Les amoureux de Shakespeare
Tout à fait différent est le nouveau spectacle donné par la troupe Les Mauvais élèves qui, après avoir réussi une première comédie déjantée, Les amoureux de Marivaux, renouent avec leur manière originale de revisiter les grands classiques de la littérature. La troupe réunit quatre jeunes comédiens, par ailleurs chanteurs, qui se sont rencontrés dans un cours de théâtre et qui ont jeté aux orties les conventions pour ragaillardir des textes classiques que l’on respecte intégralement par ailleurs.

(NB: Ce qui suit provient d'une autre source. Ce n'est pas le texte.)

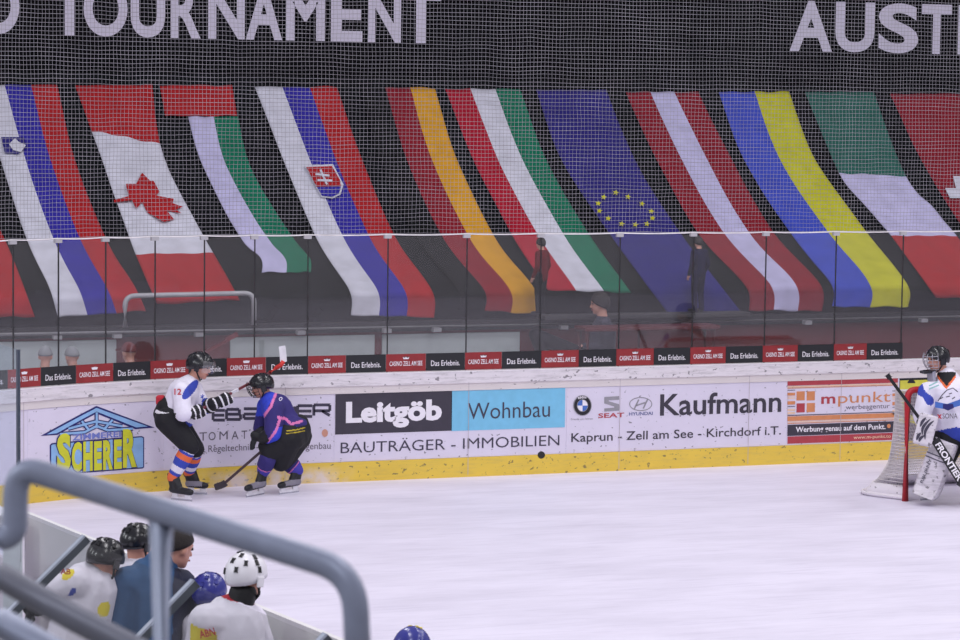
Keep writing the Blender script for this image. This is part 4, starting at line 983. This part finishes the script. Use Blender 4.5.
def gskate(B):
    b = V((B.x, B.y, 0)); return skate(r, b-(-FH*0.6-RH*0.5).normalized()*0.12+FH*0.05, b+(-FH*0.6-RH*0.5).normalized()*0.12+FH*0.05)
gskate(G(927, 500)); gskate(G(1006, 501))
# blocker
dB = (g_(921, 446, -0.3)-g_(929, 416, -0.3)).normalized(); nB = (-FH-RH*0.15).normalized(); nB = (nB-dB*nB.dot(dB)).normalized(); xB = dB.cross(nB)
cB = g_(925.5, 430, -0.44); bm = bmesh.new(); add_box(bm, cB, (0.205, 0.06, 0.34), (xB, nB, dB), 0.022)
bk = from_bm('blocker', bm, M_gpad, r)
def bl(a, b): return cB+xB*a+dB*b+nB*0.034
for pts in ([(-.06, -.12), (-.02, -.06), (0.0, .02), (-.02, .10)], [(-.02, -.13), (.02, -.06), (.035, .0), (.02, .06)], [(.03, -.13), (.055, -.08), (.065, -.02)], [(.0, .06), (.03, .10), (.035, .14)], [(.04, .04), (.06, .08), (.065, .13)]):
    P = spline([V((a, b, 0)) for a, b in pts], 5); bm = bmesh.new(); L_, R_ = [], []
    for i, p in enumerate(P):
        t = (P[min(i+1, len(P)-1)]-P[max(0, i-1)]).normalized(); w2 = 0.016*math.sin(PI*(i+0.6)/(len(P)+0.2))
        L_.append(bm.verts.new(bl(p.x-t.y*w2, p.y+t.x*w2))); R_.append(bm.verts.new(bl(p.x+t.y*w2, p.y-t.x*w2)))
    for i in range(len(P)-1): bm.faces.new((L_[i], L_[i+1], R_[i+1], R_[i]))
    from_bm('blocker_mark', bm, K_dk, bk)
glove(r, elN, wrN-FH*0.04, cB+FH*0.085, g_(888, 376)-g_(960, 478), -FH*0.2+RH, False, 'glove')
blob('catching_glove', [('e', g_(976, 446, -0.42), (RH*0.12, FH*0.06, Z*0.16)), ('c', g_(980, 438, -0.35), g_(976, 446, -0.42), 0.08, 0.09), ('c', g_(976, 446, -0.45), g_(966, 438, -0.47), 0.05, 0.035)]+[('c', g_(974+3*i, 450, -0.45), g_(972+4*i, 459, -0.47), 0.032, 0.024) for i in range(4)], r, [M_gpad], None, 0.012, 3)
# goalkeeper's stick: thin shaft above, broad paddle below
rs = thing('hockey_stick', 'goalkeeper\'s black stick with white lettering on its broad paddle', 'hockey stick', G(962, 500))
s0, s1, s2 = g_(888.5, 376.5, -0.30), g_(935, 439.5, -0.34), g_(962, 482.5, -0.44)
d1, x1_, y1_ = frame_of(s1-s0, FH); d2, x2_, y2_ = frame_of(s2-s1, FH)
bm = bmesh.new(); add_box(bm, (s0+s1)/2, ((s1-s0).length+0.05, 0.034, 0.024), (d1, x1_, y1_), 0.004); from_bm('shaft', bm, GLV, rs)
bm = bmesh.new(); add_box(bm, s0, (0.05, 0.05, 0.04), (d1, x1_, y1_), 0.01); from_bm('shaft_knob', bm, GLV, rs)
bm = bmesh.new(); add_box(bm, (s1+s2)/2, ((s2-s1).length, 0.10, 0.026), (d2, x2_, y2_), 0.006); pdl = from_bm('paddle', bm, K_blk, rs)
nn = y2_ if y2_.dot(FH) < 0 else -y2_; xx = d2; yy = nn.cross(xx)
letters('paddle_lettering', 'FRONTIER', 0.05, (s2-s1).length-0.03, -0.034, 0.068, lambda a, b: s1+xx*a+yy*b+nn*0.0145, K_white, pdl, 0.03, fit_box=True)
bb0 = s2; bb1 = G(985, 503)+Z*0.06
bm = bmesh.new(); dd_, xa, ya = frame_of(bb1-bb0, FH); add_box(bm, (bb0+bb1)/2, ((bb1-bb0).length+0.08, 0.09, 0.026), (dd_, xa, ya), 0.006); from_bm('blade', bm, K_blk, rs)

# ---------------------------------------------------------------- puck
pp = at_d(541.3, 455, depth(at_y(541, 455, YB))-0.25)
bm = bmesh.new(); bmesh.ops.create_cone(bm, cap_ends=True, segments=24, radius1=0.042, radius2=0.042, depth=0.03, matrix=Matrix.Translation(pp) @ Matrix.Rotation(1.2, 4, 'X'))
bmesh.ops.bevel(bm, geom=bm.edges[:], offset=0.003, segments=1, affect='EDGES')
tag(from_bm('puck', bm, mat('rubber_black', (26, 25, 28), 0.6), None, False, pp), 'black puck in the air just in front of the boards', 'puck')

# ---------------------------------------------------------------- solid figures behind the glass, standing in for reflections in it
def hand(pr, wrist, d, side_, k=1.0):
    """palm, four bent fingers and a thumb at the end of a forearm"""
    d = V(d).normalized(); s_ = V(side_).normalized(); n = d.cross(s_); w_ = V(wrist)
    pr.append(('c', w_, w_+d*0.07*k, 0.024*k, 0.032*k)); pr.append(('e', w_+d*0.06*k, (d*0.05*k, s_*0.042*k, n*0.02*k)))
    for i, L in enumerate((0.065, 0.075, 0.07, 0.055)):
        b = w_+(d*0.095+s_*(i-1.5)*0.021)*k; m_ = b+d*L*0.55*k+n*0.006*k; pr += [('c', b, m_, 0.0095*k, 0.009*k), ('c', m_, m_+(d*L*0.4+n*0.02)*k, 0.009*k, 0.0075*k)]
    pr += [('c', w_+(d*0.03-s_*0.035)*k, w_+(d*0.075-s_*0.065)*k, 0.012*k, 0.009*k)]
def stander(label, foot, height, fwd, top_m, leg_m, hat=None, hatname='cap', lean=0.0, arms='down', hair_m=None, name='person', sit=0):
    """plain-clothed figure; foot = point between the feet"""
    k = height/1.72; f = V(fwd).normalized(); l = Z.cross(f)
    B = lambda a, b, c: V(foot)+(f*a+l*b+Z*c)*k
    ln = lean
    hipz = 0.90-sit; kneez = 0.50-sit*0.1
    r = thing(name, label, 'person', V(foot))
    hd = Hd(B(0.03+ln, 0, hipz+0.71), f-Z*0.1, Z, k); nk = B(0.0+ln*0.9, 0, hipz+0.56); ch = B(-0.01+ln*0.7, 0, hipz+0.38); pe = B(0, 0, hipz+0.04)
    pr = head_prims(hd, nk)+[('c', nk, ch, 0.062*k, 0.11*k), ('c', ch, pe, 0.12*k, 0.12*k)]
    jr = [('c', nk-Z*0.05*k, ch, 0.085*k, 0.15*k), ('c', ch, pe-Z*0.06*k, 0.155*k, 0.155*k)]; lr = [('c', pe, pe-Z*0.04*k, 0.13*k, 0.14*k)]; sh = []
    for s_ in (1, -1):
        a = B(-0.01+ln*0.85, 0.17*s_, hipz+0.48); e = B(-0.04+ln*0.9, 0.24*s_, hipz+0.2); w_ = B(0.08+ln, 0.22*s_, hipz-0.03)
        if arms == 'fold': w_ = B(0.2+ln, 0.06*s_, hipz+0.2)
        pr += [('c', ch, a, 0.09*k, 0.05*k), ('c', a, e, 0.045*k, 0.038*k), ('c', e, w_, 0.036*k, 0.025*k)]; hand(pr, w_, w_-e, f, k)
        jr += [('c', ch, a, 0.12*k, 0.075*k), ('c', a, e, 0.072*k, 0.062*k), ('c', e, w_, 0.06*k, 0.045*k)]
        hp = B(0, 0.09*s_, hipz); kn = B(0.03+sit*0.9, 0.10*s_, kneez); an = B(0.0+sit*0.8, 0.11*s_, 0.08)
        pr += [('c', pe, hp, 0.1*k, 0.09*k), ('c', hp, kn, 0.08*k, 0.055*k), ('c', kn, an, 0.052*k, 0.035*k)]
        lr += [('c', hp, kn, 0.105*k, 0.078*k), ('c', kn, an, 0.075*k, 0.06*k)]; sh.append((an, B(0.15+sit*0.8, 0.13*s_, 0.045)))
    blob('body', pr, r, SKIN, None, 0.010*k, 3); face(hd, r)
    blob('jacket', jr, r, top_m, None, 0.013*k, 4); blob('trousers', lr, r, leg_m, None, 0.013*k, 4)
    for an, to in sh: blob('shoe', [('c', V((an.x, an.y, foot[2]+0.05*k)), to, 0.048*k, 0.04*k)], r, BOOT, None, 0.012*k, 3)
    if hat:
        bm, _ = shell(hd, 0.112, 0.092, 0.118, lambda ph: math.radians(80+18*(0.5-0.5*math.cos(ph))), (-0.005, 0, 0.012)); c = from_bm(hatname, bm, hat, r, True)
        if hatname == 'cap':
            bm = bmesh.new(); add_box(bm, hd.p(0.13, 0, 0.035), (0.09, 0.13, 0.012), (hd.f, hd.l, hd.u), 0.005); from_bm('cap_peak', bm, hat, c)
    if hair_m:
        bm, _ = shell(hd, 0.116, 0.10, 0.125, lambda ph: math.radians(66+72*(0.5-0.5*math.cos(ph))**0.5), (-0.01, 0, 0.01), thick=0.02); from_bm('hair', bm, hair_m, r, True)
    return r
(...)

Il s’agit ici du Songe d’une nuit d’été, qui se prête bien à ces fantaisies loufoques dans une ambiance sixties où interviennent les Beatles, les Kinks, les Troggs et où l’on use sans modération des bouffonneries et de l’humour décalé. Beaucoup d’énergie, d’entrain, de complicité, de talent. Il est vrai que ces jeunes potaches insoumis : Valérian Béhar-Bonnet, Elisa Benizio, Bérénice Coudy et Antoine Richard, ont de bons maîtres : Shirley et Dino, qui mettent en scène leur spectacle avec leur sens particulier de la poésie déjantée et de toute façon euphorisante.